Ms. Macfarlane took a leave of absence from her job as an AmeriCorps trainer and began campaigning full time to win a rerun of the Seattle levy seven weeks later. That time around, the measure passed with 70 percent of the vote.

Despite that success, she became convinced, as she met levy campaigners elsewhere in the state, that levy elections were too tenuous for districts to rely on. The solution, she decided, was to find more state support.

“Lisa has always said, ‘Failure is not an option,’ and she says it with conviction, which has basically helped a lot,” said Russ Hartman, a member of the Bremerton school board who has worked with her to put together I-728.

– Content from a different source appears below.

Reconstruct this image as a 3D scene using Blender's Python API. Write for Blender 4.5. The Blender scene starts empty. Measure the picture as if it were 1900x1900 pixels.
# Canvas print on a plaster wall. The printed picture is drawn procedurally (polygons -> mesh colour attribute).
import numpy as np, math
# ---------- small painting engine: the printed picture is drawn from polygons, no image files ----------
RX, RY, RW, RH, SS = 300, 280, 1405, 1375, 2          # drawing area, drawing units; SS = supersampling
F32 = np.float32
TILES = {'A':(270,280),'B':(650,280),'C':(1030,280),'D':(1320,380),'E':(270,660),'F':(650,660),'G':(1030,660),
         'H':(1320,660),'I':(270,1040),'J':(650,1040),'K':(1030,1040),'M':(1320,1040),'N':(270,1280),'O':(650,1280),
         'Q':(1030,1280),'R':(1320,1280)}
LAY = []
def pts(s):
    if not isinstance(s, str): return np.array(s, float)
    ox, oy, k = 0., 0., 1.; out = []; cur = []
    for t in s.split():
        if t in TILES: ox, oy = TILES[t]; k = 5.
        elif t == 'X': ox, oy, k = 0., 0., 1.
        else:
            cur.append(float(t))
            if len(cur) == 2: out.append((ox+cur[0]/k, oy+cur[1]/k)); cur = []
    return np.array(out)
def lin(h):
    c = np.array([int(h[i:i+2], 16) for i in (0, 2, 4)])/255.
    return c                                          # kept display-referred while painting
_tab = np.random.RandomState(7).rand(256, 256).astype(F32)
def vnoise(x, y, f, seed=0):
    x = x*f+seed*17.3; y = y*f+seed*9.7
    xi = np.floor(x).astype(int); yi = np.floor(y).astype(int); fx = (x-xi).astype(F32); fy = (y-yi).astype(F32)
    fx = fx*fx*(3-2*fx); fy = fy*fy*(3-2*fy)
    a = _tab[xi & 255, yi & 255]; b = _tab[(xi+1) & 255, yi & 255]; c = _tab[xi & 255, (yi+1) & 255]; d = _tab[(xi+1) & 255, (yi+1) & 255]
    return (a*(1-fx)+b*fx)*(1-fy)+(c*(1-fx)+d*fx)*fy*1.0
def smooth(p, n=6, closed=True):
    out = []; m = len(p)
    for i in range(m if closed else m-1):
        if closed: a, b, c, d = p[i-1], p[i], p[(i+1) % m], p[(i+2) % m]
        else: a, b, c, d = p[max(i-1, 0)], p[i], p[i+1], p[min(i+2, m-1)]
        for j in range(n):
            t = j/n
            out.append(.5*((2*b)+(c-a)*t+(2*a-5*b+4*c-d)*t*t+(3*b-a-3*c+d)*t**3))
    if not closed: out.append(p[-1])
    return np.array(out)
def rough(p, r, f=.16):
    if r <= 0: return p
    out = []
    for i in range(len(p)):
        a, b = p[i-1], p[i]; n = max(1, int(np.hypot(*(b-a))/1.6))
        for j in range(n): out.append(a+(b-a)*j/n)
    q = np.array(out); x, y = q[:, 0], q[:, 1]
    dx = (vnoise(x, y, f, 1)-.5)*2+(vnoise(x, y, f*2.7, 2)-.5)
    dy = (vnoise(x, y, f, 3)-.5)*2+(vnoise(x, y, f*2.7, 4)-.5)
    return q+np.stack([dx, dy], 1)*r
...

Their campaign came in an auspicious year, because all three education initiatives on the ballot—out of a total of 37 initiatives—are expected to pass. The other two are Initiative 729, authorizing publicly funded charter schools, and Initiative 732, guaranteeing teachers annual cost-of-living raises. But of the three proposed laws, the broadest support seems to be for Initiative 728, which has been endorsed by Gov. Gary Locke, state schools Superintendent Terry Bergeson, the state PTA, and the state affiliate of the National Education Association. The Seattle Chamber of Commerce also backs the measure.

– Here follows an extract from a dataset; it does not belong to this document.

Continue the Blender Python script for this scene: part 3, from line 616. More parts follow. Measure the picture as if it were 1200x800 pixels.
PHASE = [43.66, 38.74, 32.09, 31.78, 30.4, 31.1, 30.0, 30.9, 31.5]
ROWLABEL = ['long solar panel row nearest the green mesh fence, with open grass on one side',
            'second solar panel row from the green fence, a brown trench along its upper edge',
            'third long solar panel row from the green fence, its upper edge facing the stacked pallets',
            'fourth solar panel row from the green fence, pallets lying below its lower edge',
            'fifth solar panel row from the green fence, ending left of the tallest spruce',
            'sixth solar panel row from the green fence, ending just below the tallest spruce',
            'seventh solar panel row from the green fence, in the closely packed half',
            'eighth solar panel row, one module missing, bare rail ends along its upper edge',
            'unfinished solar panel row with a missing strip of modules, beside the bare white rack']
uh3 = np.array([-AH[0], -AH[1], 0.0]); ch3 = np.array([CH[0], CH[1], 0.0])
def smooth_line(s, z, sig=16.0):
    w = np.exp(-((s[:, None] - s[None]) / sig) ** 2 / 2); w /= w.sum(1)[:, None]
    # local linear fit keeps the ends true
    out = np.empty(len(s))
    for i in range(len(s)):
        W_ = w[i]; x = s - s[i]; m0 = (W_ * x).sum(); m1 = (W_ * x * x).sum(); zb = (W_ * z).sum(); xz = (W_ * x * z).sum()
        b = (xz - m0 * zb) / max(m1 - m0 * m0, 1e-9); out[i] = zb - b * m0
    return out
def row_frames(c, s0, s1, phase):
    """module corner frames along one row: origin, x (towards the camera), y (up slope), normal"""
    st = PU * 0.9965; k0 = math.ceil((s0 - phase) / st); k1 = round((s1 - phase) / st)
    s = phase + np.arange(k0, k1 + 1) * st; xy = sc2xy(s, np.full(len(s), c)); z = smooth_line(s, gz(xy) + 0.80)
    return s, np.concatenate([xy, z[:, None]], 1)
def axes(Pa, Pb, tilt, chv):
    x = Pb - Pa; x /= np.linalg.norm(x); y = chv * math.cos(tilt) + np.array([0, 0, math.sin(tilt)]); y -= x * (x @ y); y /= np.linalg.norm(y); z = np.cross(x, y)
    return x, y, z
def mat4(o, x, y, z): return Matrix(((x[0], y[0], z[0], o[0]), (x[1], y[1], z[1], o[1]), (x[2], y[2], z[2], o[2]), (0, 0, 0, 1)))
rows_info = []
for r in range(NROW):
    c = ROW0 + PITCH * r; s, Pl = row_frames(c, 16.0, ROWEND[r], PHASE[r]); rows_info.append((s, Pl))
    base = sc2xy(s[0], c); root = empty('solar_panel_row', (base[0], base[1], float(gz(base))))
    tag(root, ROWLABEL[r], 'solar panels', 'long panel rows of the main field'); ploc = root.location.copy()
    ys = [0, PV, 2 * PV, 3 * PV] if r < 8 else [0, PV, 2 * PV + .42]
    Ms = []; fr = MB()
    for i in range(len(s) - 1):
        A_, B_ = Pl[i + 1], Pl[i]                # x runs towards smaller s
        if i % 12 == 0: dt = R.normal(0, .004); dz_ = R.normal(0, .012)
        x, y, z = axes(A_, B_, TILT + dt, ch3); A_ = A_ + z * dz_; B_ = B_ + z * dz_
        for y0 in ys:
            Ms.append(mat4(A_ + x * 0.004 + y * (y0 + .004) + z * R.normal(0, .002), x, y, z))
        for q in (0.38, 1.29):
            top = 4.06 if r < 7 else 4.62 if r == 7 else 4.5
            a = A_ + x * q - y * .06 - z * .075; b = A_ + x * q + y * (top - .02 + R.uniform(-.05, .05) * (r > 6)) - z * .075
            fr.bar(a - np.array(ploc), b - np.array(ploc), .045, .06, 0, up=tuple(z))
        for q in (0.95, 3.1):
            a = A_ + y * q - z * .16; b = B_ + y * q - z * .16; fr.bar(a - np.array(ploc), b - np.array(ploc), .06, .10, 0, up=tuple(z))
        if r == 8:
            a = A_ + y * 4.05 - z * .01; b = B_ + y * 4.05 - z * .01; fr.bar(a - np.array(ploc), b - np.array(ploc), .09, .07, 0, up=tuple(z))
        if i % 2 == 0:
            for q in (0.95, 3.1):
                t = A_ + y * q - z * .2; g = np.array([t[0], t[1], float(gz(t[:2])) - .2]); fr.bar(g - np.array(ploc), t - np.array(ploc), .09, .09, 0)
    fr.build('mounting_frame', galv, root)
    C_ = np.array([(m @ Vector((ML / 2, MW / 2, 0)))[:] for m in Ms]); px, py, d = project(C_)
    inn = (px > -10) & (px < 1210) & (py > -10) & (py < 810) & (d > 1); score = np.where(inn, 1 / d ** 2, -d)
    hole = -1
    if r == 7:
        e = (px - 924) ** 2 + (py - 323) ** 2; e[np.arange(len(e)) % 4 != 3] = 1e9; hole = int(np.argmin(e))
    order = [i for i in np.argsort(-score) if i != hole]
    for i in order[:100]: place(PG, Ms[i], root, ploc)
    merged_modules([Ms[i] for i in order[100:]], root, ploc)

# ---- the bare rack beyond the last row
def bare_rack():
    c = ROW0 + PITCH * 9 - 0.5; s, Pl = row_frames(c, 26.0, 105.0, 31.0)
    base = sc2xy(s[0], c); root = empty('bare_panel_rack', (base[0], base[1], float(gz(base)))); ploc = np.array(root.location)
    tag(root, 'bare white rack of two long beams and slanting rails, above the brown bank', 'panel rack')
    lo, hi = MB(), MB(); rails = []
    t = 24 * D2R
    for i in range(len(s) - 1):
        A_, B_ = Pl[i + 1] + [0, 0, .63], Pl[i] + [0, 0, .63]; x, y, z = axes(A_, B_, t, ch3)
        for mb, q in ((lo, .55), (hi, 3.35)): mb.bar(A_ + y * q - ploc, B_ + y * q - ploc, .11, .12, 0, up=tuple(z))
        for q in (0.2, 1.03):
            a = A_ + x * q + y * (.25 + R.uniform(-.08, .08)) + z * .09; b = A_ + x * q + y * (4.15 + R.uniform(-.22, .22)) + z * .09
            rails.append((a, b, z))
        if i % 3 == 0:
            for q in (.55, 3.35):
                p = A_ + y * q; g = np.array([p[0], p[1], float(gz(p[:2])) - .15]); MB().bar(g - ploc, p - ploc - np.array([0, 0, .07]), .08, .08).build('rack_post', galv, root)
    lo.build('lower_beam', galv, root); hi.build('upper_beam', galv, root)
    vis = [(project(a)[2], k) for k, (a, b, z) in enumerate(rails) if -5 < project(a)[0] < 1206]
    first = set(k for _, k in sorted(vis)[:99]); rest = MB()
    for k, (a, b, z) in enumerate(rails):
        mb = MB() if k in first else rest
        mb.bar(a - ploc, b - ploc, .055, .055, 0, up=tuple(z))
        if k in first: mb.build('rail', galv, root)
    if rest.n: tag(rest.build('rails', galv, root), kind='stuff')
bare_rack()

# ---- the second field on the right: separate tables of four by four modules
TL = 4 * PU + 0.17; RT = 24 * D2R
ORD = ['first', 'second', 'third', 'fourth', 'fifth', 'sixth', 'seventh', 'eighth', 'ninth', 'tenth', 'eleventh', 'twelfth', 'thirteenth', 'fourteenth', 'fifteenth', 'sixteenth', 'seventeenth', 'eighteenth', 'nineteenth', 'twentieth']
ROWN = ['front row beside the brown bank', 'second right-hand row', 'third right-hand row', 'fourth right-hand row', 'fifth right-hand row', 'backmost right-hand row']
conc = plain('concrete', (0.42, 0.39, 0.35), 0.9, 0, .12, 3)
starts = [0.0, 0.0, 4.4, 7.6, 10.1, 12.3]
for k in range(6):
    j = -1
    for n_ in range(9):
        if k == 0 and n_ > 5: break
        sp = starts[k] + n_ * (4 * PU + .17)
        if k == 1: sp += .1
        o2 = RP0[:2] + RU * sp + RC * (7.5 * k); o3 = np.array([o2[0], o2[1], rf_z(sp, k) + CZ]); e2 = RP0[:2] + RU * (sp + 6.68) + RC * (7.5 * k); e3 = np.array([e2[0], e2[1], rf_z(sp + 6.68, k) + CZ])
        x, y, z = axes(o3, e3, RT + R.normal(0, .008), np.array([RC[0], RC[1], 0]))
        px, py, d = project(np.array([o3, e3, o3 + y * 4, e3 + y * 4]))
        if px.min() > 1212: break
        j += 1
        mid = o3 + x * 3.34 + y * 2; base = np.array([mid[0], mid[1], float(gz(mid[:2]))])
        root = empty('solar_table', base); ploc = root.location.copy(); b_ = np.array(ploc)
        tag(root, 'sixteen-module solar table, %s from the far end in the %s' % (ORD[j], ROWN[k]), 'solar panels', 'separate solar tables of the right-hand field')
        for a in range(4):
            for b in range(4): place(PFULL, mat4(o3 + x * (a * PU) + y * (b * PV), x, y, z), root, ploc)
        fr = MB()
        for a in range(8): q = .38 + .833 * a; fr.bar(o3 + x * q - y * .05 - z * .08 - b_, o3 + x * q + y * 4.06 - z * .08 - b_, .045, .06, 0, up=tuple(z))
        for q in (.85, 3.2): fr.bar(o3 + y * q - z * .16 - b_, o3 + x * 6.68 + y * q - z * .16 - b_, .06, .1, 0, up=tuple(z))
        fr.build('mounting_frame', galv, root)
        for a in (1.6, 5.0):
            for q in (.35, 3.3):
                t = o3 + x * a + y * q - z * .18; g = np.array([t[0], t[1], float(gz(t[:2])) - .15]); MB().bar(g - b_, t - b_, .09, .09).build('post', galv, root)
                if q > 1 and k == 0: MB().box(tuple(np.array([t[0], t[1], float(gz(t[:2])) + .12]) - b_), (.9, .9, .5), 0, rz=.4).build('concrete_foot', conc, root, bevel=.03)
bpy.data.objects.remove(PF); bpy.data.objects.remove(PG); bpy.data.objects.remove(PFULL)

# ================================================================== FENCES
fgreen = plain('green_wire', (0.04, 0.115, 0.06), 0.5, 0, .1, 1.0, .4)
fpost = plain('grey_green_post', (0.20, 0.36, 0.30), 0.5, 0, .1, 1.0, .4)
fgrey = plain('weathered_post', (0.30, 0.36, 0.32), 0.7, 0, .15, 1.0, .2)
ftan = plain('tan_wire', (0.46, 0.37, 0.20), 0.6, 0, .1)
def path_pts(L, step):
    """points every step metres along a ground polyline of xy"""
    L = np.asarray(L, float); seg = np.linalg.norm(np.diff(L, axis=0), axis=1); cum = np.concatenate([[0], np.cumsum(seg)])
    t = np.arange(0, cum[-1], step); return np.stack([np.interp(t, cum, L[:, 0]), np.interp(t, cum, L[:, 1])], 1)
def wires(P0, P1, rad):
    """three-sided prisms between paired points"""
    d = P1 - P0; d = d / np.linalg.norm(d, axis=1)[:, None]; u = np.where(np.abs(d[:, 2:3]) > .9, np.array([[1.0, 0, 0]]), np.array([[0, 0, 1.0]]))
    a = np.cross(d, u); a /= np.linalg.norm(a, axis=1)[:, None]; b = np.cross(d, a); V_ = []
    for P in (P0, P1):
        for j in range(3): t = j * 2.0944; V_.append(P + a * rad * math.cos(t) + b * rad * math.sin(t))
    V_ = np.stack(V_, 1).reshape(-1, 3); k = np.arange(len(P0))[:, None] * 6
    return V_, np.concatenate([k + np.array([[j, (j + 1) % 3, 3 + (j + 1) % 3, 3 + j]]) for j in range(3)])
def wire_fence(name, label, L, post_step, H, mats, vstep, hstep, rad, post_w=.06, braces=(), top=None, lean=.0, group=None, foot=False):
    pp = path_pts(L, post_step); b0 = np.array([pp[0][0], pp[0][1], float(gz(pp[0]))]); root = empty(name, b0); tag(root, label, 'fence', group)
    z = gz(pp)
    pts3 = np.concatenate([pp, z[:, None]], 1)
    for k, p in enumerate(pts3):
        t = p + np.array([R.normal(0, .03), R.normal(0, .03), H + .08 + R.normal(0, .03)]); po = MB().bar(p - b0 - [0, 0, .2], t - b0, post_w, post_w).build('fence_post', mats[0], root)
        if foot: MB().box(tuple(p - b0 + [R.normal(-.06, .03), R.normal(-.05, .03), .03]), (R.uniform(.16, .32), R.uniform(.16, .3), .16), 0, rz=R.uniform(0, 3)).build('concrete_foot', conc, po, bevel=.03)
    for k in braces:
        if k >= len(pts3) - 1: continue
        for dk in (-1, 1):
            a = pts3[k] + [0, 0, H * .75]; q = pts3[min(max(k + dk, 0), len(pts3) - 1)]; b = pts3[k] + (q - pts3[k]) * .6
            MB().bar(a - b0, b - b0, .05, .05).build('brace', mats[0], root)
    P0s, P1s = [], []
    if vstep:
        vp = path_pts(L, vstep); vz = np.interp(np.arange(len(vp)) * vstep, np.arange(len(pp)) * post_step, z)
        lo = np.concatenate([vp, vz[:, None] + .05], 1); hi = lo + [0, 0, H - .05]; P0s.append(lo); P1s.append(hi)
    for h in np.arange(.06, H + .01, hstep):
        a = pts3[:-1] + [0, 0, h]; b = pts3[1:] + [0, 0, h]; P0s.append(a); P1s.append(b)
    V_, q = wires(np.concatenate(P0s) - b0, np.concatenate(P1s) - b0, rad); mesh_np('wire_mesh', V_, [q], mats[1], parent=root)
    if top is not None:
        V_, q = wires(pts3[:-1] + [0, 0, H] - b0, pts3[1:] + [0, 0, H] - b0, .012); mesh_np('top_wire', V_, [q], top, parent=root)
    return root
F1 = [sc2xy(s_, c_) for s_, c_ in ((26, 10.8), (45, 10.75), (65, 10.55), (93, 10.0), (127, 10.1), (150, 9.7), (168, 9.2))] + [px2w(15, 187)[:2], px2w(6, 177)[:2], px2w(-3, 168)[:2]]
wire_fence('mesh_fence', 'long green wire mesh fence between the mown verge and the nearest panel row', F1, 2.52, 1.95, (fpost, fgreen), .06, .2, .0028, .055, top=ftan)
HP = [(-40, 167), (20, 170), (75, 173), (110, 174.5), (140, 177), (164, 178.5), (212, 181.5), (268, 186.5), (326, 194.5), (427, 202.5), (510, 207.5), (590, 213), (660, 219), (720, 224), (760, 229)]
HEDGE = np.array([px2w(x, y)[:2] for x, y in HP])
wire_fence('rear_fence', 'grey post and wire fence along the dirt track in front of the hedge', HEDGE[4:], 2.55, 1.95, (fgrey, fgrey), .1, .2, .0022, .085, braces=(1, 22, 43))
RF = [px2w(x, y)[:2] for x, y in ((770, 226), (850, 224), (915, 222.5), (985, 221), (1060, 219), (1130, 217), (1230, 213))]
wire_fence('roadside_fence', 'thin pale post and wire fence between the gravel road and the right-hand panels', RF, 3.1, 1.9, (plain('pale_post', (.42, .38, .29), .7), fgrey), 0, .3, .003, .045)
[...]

One of the most popular features of the measure is the way it would release funding from the constraints of another voter initiative, I-601, that voters passed seven years ago.

That law limits the state budget’s overall spending growth each year to the rate of the general population increase plus the increase in the cost of living. Only a two-thirds vote by the legislature can lift the spending cap, which has happened only once, for transportation spending, in 1996.

Circumventing the Cap

Since 1993, the state has seen its revenues expand dramatically, but despite regular budget surpluses, state per-pupil funding of schools has declined in real terms. I-728 would have the state government return a portion of surplus revenue from the state property tax to school districts each year, with the amount equalized across the state on a per-pupil basis. It would also set aside state lottery revenues for school programs and construction. The return to districts would start at $275 per student and rise over time to $450 per student.

The maneuver would circumvent I-601 because the money would never enter the state budget, so the cap would not apply.

It was a tactic figured out by Gov. Locke, a Democrat, who offered it to the legislature last winter. The bill was rejected, but the idea resurfaced in I-728.

Ms. Macfarlane, one of the two volunteer leaders of the group K-12 2000, which drafted the initiative and collected 297,000 signatures to get it on the ballot, said that tapping the state surplus was an irresistible opportunity. “We’ve got a ton of surplus money,” she said.

Meanwhile, other voter initiatives that would shrink the surplus—such as one this year to eliminate the car-registration tax—have made perennial appearances on the ballot.

“What’s become clear to us,” Ms. Macfarlane said, “is that if we are not on the ballot with something positive, this money is going to get lost forever.”

The campaign for I-728 was born after members of citizen committees that ran school levy campaigns around the state began comparing notes, culminating in a decision to pursue an initiative at a meeting in June of last year. Ideas for the proposal were then solicited at meetings across the state, and fiscal experts were recruited to craft the language.

Ms. Macfarlane said the prospects for I-728 are good because citizens have renewed confidence in the accountability of their public schools, partly because of new statewide academic standards and assessments. The initiative’s supporters say it is needed to enable students to meet those new demands.

Although no groups have formally opposed the initiative, it does have critics.

Lynn A. Harsh, the executive director of the Evergreen Freedom Foundation, based in Olympia, argues that the measure is too vague about how schools are permitted to use the money. “The money will be sent to local schools, and the school boards will spend it on what they want,” she said.

When she looks at I-728’s organizers, Ms. Harsh said she sees the state education lobby’s usual suspects—school principals, superintendents, and teachers’ unions—who have been working together for years.

“It’s not a true grassroots effort,” said Ms. Harsh, whose group has not taken a formal position on I-728.

Still, she added, “I’d be remiss not to say there are lots of good citizens who are involved.”